In general, nodelets don't guarantee that your CPU usage will go down.  While it is often the case, if the message passing itself is already a small part of your usage, nodelets won't help that much.  They will help latency of the passing though.
 
 * What is a good methodology for measuring the overhead of these messages?

 * Is there some way to set different "command names" for the
different nodelets so top or ps can identify which is which?

 * How can I run "profile" on a nodelet or a collection of nodelets?

You profile nodelets the same way you profile any C++ application: with the profiler of your choice.  I tend to use google perftools and/or cachegrind.  There's also gprof and sysprof, and probably many more.
 

 * Are any enhancements planned for rxgraph to report nodelet
connections clearly?

If not, I'll open an enhancement ticket.
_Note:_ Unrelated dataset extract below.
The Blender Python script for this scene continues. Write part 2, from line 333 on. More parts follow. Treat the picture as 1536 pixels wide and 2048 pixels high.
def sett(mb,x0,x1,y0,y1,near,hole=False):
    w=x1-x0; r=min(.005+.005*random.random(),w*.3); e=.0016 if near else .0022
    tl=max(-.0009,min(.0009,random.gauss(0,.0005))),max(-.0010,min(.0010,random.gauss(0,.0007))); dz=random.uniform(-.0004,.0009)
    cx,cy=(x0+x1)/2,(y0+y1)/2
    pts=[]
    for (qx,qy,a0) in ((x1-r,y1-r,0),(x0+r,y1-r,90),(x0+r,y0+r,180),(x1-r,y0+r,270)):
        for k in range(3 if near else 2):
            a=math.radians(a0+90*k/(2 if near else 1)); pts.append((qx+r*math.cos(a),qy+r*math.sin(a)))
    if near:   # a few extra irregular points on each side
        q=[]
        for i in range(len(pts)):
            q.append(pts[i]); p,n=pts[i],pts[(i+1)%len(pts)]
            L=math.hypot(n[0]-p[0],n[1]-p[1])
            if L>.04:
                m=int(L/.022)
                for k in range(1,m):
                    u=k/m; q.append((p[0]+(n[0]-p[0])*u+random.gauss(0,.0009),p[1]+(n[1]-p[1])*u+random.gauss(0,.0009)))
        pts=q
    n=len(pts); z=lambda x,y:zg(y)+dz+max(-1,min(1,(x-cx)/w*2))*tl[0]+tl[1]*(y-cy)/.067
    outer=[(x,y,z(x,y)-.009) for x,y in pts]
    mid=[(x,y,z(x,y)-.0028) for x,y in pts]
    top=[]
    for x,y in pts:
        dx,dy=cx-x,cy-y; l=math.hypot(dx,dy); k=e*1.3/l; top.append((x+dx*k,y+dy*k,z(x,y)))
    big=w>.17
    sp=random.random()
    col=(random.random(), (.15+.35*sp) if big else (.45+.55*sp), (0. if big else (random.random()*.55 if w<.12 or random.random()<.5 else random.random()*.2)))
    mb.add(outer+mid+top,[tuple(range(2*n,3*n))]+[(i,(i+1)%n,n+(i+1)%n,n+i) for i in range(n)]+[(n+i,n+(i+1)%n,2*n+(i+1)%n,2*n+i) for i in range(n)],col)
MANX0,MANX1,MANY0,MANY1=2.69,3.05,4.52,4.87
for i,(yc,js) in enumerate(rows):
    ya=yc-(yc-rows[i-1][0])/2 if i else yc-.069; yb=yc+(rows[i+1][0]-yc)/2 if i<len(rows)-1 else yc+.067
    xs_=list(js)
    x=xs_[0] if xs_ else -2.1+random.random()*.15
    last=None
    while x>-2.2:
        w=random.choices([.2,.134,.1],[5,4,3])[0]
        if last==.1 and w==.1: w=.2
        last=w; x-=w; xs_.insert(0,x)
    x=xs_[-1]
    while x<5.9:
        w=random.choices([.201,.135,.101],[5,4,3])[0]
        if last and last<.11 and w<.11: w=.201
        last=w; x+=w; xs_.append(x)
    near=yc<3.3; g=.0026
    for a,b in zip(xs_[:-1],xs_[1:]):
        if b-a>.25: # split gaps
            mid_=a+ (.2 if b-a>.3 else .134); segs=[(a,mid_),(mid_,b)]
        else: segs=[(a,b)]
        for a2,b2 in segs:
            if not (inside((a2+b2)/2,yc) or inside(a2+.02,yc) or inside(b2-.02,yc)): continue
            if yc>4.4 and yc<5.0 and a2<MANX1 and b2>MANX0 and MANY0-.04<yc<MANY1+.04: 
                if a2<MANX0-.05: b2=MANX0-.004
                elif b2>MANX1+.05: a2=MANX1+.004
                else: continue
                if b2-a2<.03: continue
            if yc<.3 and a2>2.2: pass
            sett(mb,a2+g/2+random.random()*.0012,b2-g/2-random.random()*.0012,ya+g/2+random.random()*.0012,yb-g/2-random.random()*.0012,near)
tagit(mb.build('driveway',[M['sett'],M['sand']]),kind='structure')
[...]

The rostopic and rosnode
commands seem to report things correctly, so the right information
must be available somewhere.

That information doesn't exist anywhere at the moment.  As far as the ROS graph is concerned, it's just a single node.
 

I am guessing that memory allocation for large, high-bandwidth
messages could be a significant factor. Before, I pre-allocated the
messages to avoid memory overhead on every cycle. (But, I suppose that
just pushed the problem down into the publish() implementation.) Now,
I have to allocate a new message and shared_ptr every time.

Don't guess, profile.  Allocation could be a bottleneck, but it's more likely that filling in the data (or std::vector's 0-filling of primitive types on resize) is the problem.
 

 * Should I use the ros_realtime/allocators package in place of
standard C++ new? Are there examples of this I can study?

The allocators package currently only has an aligned allocator, so that won't help.  What might help is a growable (and shrinkable) version of lockfree's ObjectPool.  You could probably try using those if you're OK having a fixed-size pool of messages.